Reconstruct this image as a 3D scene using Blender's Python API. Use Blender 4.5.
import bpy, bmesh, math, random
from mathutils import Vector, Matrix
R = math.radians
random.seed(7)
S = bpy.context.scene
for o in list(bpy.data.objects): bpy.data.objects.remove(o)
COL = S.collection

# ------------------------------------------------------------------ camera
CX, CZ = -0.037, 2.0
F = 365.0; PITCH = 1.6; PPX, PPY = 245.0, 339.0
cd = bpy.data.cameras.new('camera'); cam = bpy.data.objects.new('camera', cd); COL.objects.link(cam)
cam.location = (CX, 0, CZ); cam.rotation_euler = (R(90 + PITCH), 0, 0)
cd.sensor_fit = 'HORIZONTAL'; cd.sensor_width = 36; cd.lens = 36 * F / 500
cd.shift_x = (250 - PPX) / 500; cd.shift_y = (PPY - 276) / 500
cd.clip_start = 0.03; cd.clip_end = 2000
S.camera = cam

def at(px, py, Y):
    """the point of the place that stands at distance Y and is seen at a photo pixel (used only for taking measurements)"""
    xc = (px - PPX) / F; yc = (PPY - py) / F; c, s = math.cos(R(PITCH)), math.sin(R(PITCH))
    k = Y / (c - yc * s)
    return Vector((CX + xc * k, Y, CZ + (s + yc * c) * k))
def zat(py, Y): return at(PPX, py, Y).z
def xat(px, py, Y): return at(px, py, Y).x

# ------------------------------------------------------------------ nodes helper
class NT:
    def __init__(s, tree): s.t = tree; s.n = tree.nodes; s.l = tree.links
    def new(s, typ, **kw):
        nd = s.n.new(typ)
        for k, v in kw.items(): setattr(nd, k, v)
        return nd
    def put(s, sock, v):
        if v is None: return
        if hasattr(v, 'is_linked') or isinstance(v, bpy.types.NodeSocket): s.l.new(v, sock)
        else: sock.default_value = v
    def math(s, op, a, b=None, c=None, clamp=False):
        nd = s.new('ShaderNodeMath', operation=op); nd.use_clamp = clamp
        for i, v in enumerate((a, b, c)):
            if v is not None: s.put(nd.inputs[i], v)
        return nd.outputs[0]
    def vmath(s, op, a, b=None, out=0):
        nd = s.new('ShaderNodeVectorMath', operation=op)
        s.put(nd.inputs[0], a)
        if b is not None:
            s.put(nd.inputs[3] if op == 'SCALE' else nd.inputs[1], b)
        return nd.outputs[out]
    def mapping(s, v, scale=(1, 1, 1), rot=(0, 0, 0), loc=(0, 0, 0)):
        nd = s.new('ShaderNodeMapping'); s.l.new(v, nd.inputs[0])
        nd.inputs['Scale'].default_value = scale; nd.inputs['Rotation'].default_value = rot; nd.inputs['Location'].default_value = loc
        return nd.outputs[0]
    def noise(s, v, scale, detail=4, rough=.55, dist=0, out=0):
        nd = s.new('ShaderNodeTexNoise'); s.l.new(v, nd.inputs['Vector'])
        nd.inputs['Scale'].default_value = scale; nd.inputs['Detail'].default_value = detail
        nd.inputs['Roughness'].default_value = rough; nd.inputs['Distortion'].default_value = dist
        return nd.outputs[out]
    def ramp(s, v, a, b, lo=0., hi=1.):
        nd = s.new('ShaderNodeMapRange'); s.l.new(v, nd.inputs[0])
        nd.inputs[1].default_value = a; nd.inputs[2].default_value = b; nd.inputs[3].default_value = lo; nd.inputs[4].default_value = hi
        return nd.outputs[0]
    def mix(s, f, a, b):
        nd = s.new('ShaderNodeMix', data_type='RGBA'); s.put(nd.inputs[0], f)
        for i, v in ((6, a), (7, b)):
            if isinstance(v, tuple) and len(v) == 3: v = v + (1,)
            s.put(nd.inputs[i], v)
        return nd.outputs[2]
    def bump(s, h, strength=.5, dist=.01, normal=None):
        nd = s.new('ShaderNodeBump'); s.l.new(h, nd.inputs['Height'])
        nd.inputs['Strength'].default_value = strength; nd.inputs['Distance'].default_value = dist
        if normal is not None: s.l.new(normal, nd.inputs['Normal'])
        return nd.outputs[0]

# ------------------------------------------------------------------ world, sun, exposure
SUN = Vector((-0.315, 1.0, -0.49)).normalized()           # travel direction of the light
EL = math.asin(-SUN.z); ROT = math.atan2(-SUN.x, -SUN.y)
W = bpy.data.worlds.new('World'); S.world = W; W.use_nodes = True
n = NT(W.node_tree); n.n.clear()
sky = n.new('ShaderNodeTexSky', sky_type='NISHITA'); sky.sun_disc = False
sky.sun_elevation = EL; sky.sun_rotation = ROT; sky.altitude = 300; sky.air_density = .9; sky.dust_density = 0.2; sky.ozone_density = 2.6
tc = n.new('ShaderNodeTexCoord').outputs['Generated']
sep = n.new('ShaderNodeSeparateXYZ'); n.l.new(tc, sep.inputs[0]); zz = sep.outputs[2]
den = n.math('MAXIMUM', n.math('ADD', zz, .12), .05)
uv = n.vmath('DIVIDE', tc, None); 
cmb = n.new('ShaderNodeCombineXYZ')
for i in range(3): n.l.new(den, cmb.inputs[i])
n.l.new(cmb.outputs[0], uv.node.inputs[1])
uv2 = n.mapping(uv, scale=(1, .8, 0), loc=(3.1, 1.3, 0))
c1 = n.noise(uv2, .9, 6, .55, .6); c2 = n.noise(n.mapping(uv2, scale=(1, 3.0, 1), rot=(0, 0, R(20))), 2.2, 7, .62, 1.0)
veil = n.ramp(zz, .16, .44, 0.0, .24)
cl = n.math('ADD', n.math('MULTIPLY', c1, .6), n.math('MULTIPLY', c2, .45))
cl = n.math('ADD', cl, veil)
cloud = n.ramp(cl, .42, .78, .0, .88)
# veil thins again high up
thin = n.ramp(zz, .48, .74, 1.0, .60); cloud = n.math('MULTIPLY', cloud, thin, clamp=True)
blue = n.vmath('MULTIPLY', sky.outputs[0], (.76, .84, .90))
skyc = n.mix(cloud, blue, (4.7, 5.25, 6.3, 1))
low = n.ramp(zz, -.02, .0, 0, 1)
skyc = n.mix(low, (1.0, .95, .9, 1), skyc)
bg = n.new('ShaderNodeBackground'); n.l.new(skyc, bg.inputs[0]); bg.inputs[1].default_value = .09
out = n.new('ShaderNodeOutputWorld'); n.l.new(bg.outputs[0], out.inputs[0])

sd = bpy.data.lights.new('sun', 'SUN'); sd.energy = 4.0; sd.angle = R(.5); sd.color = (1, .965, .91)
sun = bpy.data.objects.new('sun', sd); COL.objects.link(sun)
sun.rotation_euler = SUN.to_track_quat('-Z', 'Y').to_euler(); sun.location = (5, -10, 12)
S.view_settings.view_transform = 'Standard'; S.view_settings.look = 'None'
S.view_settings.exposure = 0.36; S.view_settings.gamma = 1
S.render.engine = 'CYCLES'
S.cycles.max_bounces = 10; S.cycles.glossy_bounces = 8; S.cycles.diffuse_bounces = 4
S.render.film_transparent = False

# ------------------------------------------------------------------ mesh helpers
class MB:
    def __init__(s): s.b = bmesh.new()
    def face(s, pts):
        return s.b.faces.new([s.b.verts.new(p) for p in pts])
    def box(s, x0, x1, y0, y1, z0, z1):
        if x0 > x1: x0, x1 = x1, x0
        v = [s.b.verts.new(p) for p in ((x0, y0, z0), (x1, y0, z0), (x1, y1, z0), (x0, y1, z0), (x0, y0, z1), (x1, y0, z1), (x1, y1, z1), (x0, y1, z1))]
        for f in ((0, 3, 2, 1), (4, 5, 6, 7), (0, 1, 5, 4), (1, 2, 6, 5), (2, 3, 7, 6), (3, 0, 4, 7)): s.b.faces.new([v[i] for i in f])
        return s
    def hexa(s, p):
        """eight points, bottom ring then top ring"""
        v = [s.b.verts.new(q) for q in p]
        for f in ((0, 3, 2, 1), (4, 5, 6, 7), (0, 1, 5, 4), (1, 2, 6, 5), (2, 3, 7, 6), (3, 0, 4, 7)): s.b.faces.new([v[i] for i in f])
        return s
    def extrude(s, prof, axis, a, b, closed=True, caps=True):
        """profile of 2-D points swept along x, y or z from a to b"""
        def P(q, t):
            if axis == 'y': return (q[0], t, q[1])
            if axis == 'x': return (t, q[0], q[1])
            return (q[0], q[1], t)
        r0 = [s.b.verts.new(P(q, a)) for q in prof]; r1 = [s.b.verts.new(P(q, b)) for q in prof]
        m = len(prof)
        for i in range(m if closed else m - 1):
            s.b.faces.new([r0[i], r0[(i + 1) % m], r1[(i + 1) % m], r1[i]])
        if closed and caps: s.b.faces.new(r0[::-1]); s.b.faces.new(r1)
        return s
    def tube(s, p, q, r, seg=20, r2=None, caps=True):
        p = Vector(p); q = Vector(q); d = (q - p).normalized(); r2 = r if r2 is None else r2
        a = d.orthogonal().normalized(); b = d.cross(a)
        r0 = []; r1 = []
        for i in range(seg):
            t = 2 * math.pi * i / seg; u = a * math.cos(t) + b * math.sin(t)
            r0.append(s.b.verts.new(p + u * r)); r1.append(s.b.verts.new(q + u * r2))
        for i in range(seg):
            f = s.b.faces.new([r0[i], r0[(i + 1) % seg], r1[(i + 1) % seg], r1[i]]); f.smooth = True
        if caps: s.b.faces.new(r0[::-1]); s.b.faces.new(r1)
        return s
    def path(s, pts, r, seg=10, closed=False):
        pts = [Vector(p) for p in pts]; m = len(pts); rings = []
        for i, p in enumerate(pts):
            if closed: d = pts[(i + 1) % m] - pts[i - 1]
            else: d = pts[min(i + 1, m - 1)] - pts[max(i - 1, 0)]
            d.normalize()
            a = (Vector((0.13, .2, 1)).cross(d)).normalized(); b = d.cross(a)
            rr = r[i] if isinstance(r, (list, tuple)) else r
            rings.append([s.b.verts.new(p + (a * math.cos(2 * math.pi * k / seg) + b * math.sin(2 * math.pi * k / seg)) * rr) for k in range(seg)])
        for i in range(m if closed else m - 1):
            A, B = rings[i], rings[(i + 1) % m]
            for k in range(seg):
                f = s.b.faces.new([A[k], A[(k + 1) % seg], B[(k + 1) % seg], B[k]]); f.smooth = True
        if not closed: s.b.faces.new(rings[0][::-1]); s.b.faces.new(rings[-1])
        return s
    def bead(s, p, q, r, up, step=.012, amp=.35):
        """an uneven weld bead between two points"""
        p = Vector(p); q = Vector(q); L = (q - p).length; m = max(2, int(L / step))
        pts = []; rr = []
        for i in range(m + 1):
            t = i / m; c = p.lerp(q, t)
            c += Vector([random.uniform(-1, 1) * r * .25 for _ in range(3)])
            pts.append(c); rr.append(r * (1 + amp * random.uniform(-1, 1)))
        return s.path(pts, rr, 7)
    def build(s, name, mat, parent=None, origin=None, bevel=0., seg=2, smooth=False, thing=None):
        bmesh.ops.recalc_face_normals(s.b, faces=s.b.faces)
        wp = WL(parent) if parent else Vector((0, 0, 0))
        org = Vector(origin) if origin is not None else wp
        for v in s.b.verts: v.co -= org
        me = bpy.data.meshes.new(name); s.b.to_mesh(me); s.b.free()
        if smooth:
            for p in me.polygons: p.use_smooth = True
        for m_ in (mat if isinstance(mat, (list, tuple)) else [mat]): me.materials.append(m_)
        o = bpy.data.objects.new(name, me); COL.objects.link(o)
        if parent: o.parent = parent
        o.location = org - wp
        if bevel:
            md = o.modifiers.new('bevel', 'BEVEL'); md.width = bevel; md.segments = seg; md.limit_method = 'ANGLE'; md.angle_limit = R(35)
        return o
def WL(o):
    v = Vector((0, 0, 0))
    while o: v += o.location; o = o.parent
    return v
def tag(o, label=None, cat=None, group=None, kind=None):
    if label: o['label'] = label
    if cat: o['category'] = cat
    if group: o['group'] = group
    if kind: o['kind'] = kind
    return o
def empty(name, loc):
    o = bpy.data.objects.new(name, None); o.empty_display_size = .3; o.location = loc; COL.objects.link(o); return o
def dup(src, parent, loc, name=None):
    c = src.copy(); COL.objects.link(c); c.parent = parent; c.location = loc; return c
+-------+
> _Required task_
Give back the listing exactly, please, from its first line to the line containing "COL = S.collection", inclusive, and nothing past that line.

> _Complete response_
Reconstruct this image as a 3D scene using Blender's Python API. Use Blender 4.5.
import bpy, bmesh, math, random
from mathutils import Vector, Matrix
R = math.radians
random.seed(7)
S = bpy.context.scene
for o in list(bpy.data.objects): bpy.data.objects.remove(o)
COL = S.collection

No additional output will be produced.